> BRIEF
Reproduce the listing below exactly, minus its pictures.
:::::
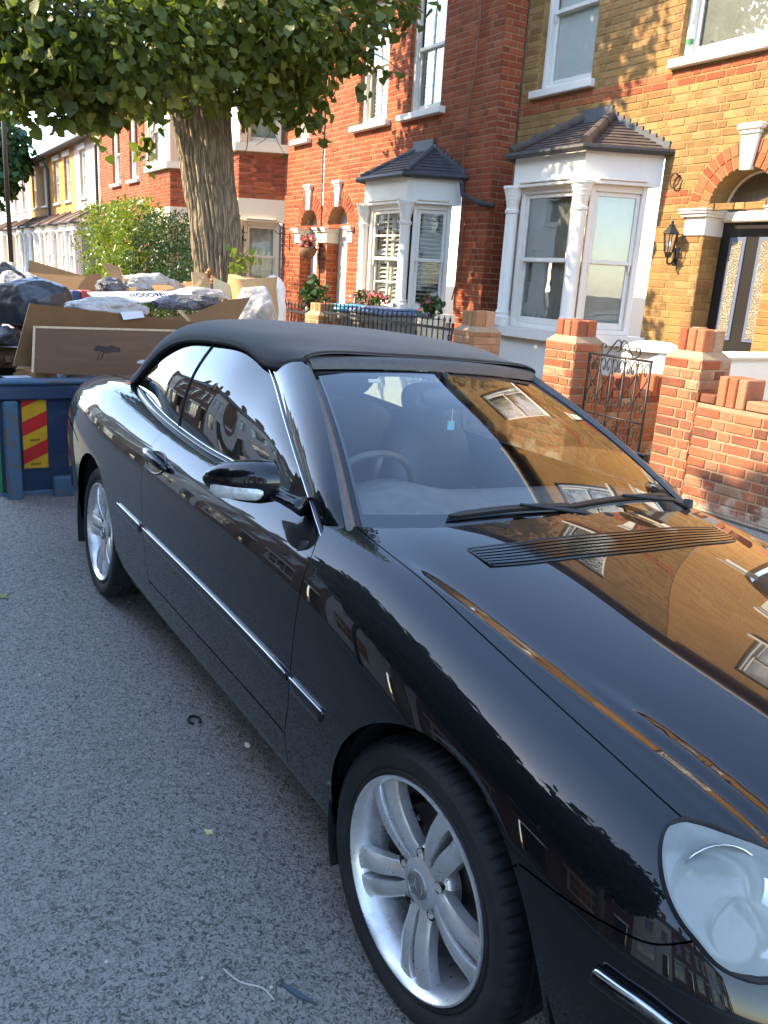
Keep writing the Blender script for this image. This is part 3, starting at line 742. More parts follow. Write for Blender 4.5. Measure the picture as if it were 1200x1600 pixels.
def bay_roof(house, pts, yb, ze, ztop, r0, r1, mat, over=.12, rows=9, ridge=None, ridgemat=None, flash=True, gut=True):
    """hipped bay roof in overlapping courses, hip tiles, gutter and stepped lead"""
    e = off_poly(pts, over, yb); tops = [(r0, yb, ztop), (r0, yb, ztop), (r1, yb, ztop), (r1, yb, ztop)]
    E3 = [Vector((x, y, ze)) for x, y in e]; T3 = [Vector(q) for q in tops]
    base = MB(); base.add([tuple(q) for q in E3]+[(r0, yb, ztop), (r1, yb, ztop)], [(0, 1, 4), (1, 2, 5, 4), (2, 3, 5), (0, 1, 2, 3)])
    rf = base.build('bay_roof', mat, house)
    for k in range(3):
        A, B, C, D = E3[k], E3[k+1], T3[k+1], T3[k]
        n = (B-A).cross(D-A if (D-A).length > 0 else C-A); n = (B-A).cross(.5*(C+D)-A).normalized()
        if n.z < 0: n = -n
        for i in range(rows):
            t0, t1 = i/rows, min(1, (i+1.18)/rows)
            p = [A.lerp(D, t0), B.lerp(C, t0), B.lerp(C, t1), A.lerp(D, t1)]
            h0, h1 = .016, .004; mb = MB()
            top = [p[0]+n*h0, p[1]+n*h0, p[2]+n*h1, p[3]+n*h1]; bot = [q+n*.001 for q in p]
            mb.add([tuple(q) for q in bot+top], [(4, 5, 6, 7), (0, 1, 5, 4), (1, 2, 6, 5), (3, 0, 4, 7)], random.random())
            mb.build('tile_course', mat, rf)
    rm = ridgemat or mat
    for (a, b) in ((E3[1], T3[1]), (E3[2], T3[2])):
        d = (b-a); N = max(3, int(d.length/.3)) if ridge == 'round' else 1
        mb = MB()
        if ridge == 'round':
            for k in range(N):
                p, q = a+d*(k/N)+Vector((0, 0, .03)), a+d*((k+1.04)/N)+Vector((0, 0, .03)); mb.tube([p, q], [.066, .058], 12)
            mb.build('hip_tile', rm, rf)
        else:
            mb.tube([a+Vector((0, 0, .02)), b+Vector((0, 0, .02))], .035, 8); mb.build('hip_roll', rm, rf)
    if flash:
        for (a, b, sgn) in ((E3[0], T3[0], 1), (E3[3], T3[3], -1)):
            mb = MB(); N = 9
            for k in range(N):
                x0 = a.x+(b.x-a.x)*k/N; x1 = a.x+(b.x-a.x)*(k+1)/N; zt = a.z+(b.z-a.z)*(k+1)/N+.05; zb = a.z+(b.z-a.z)*k/N-.01
                mb.box(min(x0, x1), max(x0, x1), yb-.022, yb+.01, zb, zt)
            mb.build('lead_flashing', M['lead'], rf)
        MB().box(r0-.02, r1+.02, yb-.024, yb+.01, ztop-.03, ztop+.13).build('lead_apron', M['lead'], rf)
    if gut:
        g = off_poly(pts, over+.035, yb); mb = MB(); mb.tube([(x, y, ze-.02) for x, y in g], .036, 8); mb.build('gutter', M['pipe'], rf)
    return rf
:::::
> COMPLETE RESPONSE
Keep writing the Blender script for this image. This is part 3, starting at line 742. More parts follow. Write for Blender 4.5. Measure the picture as if it were 1200x1600 pixels.
def bay_roof(house, pts, yb, ze, ztop, r0, r1, mat, over=.12, rows=9, ridge=None, ridgemat=None, flash=True, gut=True):
    """hipped bay roof in overlapping courses, hip tiles, gutter and stepped lead"""
    e = off_poly(pts, over, yb); tops = [(r0, yb, ztop), (r0, yb, ztop), (r1, yb, ztop), (r1, yb, ztop)]
    E3 = [Vector((x, y, ze)) for x, y in e]; T3 = [Vector(q) for q in tops]
    base = MB(); base.add([tuple(q) for q in E3]+[(r0, yb, ztop), (r1, yb, ztop)], [(0, 1, 4), (1, 2, 5, 4), (2, 3, 5), (0, 1, 2, 3)])
    rf = base.build('bay_roof', mat, house)
    for k in range(3):
        A, B, C, D = E3[k], E3[k+1], T3[k+1], T3[k]
        n = (B-A).cross(D-A if (D-A).length > 0 else C-A); n = (B-A).cross(.5*(C+D)-A).normalized()
        if n.z < 0: n = -n
        for i in range(rows):
            t0, t1 = i/rows, min(1, (i+1.18)/rows)
            p = [A.lerp(D, t0), B.lerp(C, t0), B.lerp(C, t1), A.lerp(D, t1)]
            h0, h1 = .016, .004; mb = MB()
            top = [p[0]+n*h0, p[1]+n*h0, p[2]+n*h1, p[3]+n*h1]; bot = [q+n*.001 for q in p]
            mb.add([tuple(q) for q in bot+top], [(4, 5, 6, 7), (0, 1, 5, 4), (1, 2, 6, 5), (3, 0, 4, 7)], random.random())
            mb.build('tile_course', mat, rf)
    rm = ridgemat or mat
    for (a, b) in ((E3[1], T3[1]), (E3[2], T3[2])):
        d = (b-a); N = max(3, int(d.length/.3)) if ridge == 'round' else 1
        mb = MB()
        if ridge == 'round':
            for k in range(N):
                p, q = a+d*(k/N)+Vector((0, 0, .03)), a+d*((k+1.04)/N)+Vector((0, 0, .03)); mb.tube([p, q], [.066, .058], 12)
            mb.build('hip_tile', rm, rf)
        else:
            mb.tube([a+Vector((0, 0, .02)), b+Vector((0, 0, .02))], .035, 8); mb.build('hip_roll', rm, rf)
    if flash:
        for (a, b, sgn) in ((E3[0], T3[0], 1), (E3[3], T3[3], -1)):
            mb = MB(); N = 9
            for k in range(N):
                x0 = a.x+(b.x-a.x)*k/N; x1 = a.x+(b.x-a.x)*(k+1)/N; zt = a.z+(b.z-a.z)*(k+1)/N+.05; zb = a.z+(b.z-a.z)*k/N-.01
                mb.box(min(x0, x1), max(x0, x1), yb-.022, yb+.01, zb, zt)
            mb.build('lead_flashing', M['lead'], rf)
        MB().box(r0-.02, r1+.02, yb-.024, yb+.01, ztop-.03, ztop+.13).build('lead_apron', M['lead'], rf)
    if gut:
        g = off_poly(pts, over+.035, yb); mb = MB(); mb.tube([(x, y, ze-.02) for x, y in g], .036, 8); mb.build('gutter', M['pipe'], rf)
    return rf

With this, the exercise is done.